# [The records]
+-------+

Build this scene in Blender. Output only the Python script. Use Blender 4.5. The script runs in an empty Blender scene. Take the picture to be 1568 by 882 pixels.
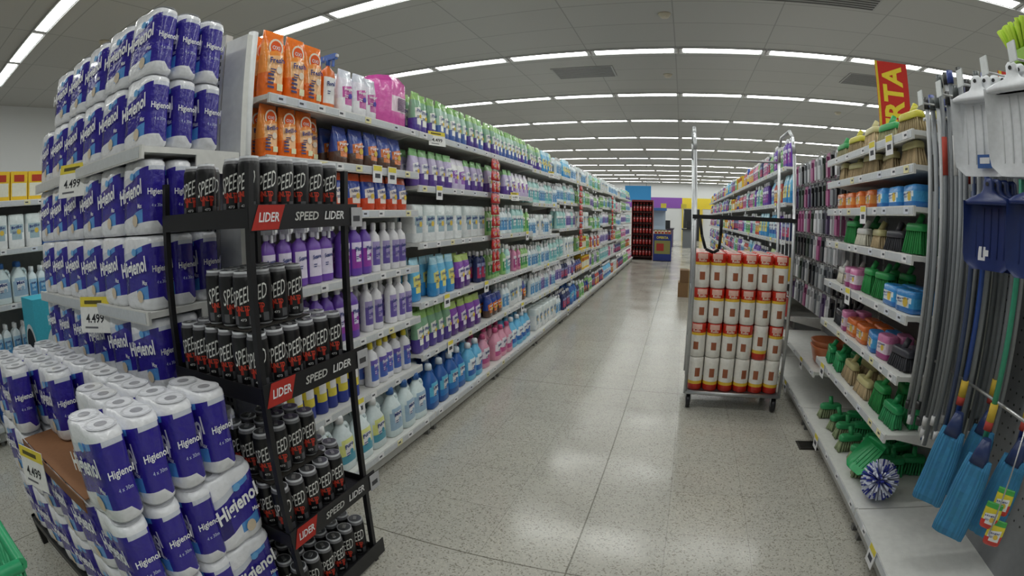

+-------+

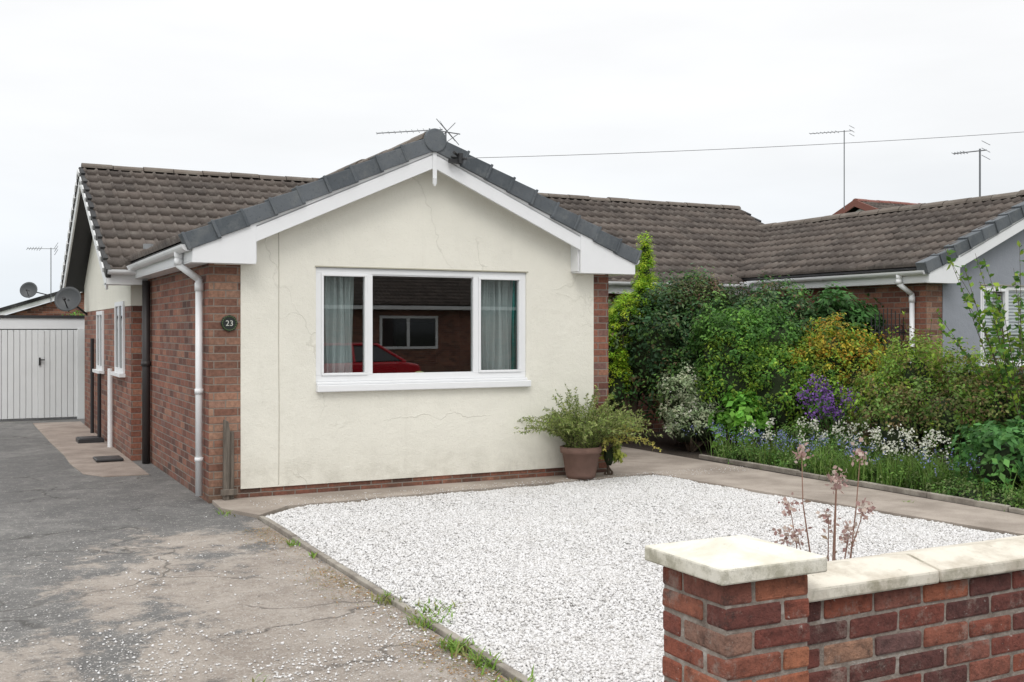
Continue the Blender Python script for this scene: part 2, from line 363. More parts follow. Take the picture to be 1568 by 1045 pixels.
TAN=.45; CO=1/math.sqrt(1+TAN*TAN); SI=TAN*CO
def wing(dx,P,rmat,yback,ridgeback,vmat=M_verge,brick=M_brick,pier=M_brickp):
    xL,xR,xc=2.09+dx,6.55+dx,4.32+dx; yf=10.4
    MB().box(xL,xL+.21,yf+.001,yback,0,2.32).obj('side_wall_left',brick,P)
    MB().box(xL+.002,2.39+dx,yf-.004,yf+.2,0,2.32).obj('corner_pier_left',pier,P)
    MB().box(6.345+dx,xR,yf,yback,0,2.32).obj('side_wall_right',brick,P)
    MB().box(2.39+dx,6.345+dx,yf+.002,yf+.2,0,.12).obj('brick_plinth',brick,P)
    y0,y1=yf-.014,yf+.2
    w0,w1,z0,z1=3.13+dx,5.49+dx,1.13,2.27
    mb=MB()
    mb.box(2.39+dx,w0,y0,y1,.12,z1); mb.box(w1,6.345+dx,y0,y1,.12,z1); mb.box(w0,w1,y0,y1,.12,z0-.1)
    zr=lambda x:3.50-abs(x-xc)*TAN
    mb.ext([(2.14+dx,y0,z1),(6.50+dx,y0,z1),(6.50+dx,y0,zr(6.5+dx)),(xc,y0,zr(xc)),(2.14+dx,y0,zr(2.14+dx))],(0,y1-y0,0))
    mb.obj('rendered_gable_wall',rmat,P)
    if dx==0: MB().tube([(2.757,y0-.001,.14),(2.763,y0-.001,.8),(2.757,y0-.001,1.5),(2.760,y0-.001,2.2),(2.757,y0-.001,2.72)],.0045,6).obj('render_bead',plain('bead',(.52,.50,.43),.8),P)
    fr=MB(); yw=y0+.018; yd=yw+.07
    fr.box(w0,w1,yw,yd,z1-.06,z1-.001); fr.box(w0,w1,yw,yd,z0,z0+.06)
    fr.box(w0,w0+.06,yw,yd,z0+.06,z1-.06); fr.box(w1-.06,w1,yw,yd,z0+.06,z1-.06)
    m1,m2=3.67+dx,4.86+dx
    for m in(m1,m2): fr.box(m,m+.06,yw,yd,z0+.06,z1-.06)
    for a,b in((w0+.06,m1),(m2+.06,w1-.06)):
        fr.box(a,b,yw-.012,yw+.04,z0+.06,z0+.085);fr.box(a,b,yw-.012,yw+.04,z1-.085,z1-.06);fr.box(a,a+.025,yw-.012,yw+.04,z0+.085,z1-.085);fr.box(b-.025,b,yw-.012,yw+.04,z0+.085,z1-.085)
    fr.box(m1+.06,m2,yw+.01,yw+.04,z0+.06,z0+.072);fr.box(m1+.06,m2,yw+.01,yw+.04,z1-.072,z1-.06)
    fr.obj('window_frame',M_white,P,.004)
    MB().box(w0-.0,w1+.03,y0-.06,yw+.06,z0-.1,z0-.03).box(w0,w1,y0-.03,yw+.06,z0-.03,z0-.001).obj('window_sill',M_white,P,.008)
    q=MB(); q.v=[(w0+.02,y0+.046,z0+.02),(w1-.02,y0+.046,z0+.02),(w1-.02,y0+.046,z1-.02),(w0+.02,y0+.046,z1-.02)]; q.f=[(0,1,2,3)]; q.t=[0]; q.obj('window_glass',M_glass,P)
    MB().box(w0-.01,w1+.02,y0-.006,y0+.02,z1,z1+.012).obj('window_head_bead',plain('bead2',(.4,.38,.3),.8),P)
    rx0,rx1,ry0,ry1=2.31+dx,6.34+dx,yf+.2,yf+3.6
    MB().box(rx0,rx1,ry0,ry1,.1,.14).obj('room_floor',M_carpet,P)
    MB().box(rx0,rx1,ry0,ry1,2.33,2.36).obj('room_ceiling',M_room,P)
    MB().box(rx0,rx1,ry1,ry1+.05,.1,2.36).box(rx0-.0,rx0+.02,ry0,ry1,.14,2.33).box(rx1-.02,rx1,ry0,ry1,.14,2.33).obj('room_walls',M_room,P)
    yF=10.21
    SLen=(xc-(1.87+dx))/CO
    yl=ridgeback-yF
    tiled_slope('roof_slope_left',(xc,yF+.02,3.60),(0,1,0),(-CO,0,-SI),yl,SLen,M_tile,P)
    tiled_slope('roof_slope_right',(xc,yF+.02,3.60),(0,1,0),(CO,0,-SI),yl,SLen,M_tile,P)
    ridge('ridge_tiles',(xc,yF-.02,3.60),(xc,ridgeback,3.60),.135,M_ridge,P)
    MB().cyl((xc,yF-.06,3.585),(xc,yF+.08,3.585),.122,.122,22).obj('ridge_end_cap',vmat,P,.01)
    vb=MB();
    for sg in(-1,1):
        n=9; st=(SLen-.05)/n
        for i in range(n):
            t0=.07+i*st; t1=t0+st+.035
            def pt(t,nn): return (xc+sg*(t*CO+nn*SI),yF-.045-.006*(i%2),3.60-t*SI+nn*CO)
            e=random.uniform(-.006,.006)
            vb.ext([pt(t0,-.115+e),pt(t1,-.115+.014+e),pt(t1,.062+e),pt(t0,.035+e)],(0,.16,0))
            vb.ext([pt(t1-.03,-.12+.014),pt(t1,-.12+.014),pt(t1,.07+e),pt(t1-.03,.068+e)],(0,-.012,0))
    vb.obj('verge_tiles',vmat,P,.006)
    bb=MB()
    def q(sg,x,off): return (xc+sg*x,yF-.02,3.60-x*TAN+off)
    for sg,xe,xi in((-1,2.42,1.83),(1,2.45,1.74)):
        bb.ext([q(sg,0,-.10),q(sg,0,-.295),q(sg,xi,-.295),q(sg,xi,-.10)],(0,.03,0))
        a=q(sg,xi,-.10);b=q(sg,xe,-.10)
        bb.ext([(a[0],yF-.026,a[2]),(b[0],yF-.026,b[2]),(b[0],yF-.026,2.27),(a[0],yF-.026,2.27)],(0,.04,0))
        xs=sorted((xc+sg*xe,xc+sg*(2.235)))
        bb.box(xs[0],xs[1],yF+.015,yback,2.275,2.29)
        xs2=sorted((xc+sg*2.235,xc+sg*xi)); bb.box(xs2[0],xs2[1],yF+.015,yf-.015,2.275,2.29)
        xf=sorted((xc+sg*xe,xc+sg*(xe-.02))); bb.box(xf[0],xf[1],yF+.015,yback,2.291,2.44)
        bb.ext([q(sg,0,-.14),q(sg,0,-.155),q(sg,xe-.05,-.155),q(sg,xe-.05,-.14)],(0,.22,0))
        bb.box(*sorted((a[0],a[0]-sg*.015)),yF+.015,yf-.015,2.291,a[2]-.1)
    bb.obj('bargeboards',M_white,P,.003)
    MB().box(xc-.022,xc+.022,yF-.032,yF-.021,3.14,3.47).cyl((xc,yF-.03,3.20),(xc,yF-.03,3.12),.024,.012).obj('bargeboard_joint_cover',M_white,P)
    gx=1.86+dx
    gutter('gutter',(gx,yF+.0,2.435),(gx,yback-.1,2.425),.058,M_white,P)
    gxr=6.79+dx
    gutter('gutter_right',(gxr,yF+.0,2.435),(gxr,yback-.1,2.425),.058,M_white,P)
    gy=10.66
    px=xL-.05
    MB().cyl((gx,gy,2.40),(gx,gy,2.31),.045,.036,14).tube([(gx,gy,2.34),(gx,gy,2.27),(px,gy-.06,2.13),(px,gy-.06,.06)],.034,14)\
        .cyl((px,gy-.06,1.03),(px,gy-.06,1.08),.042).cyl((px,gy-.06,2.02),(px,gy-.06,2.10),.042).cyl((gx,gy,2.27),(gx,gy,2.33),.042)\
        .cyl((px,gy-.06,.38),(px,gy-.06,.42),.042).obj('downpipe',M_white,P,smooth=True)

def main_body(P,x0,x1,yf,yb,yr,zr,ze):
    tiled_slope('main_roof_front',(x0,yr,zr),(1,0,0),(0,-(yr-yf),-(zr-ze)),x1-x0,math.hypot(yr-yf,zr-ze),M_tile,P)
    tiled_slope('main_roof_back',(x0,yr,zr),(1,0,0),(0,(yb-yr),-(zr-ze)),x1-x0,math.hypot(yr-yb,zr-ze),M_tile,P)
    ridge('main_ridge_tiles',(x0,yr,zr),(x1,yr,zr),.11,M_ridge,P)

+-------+

# [Given problem]
From the records above, pull out each line that has "picture".

# [In response]
Build this scene in Blender. Output only the Python script. Use Blender 4.5. The script runs in an empty Blender scene. Take the picture to be 1568 by 882 pixels.
Continue the Blender Python script for this scene: part 2, from line 363. More parts follow. Take the picture to be 1568 by 1045 pixels.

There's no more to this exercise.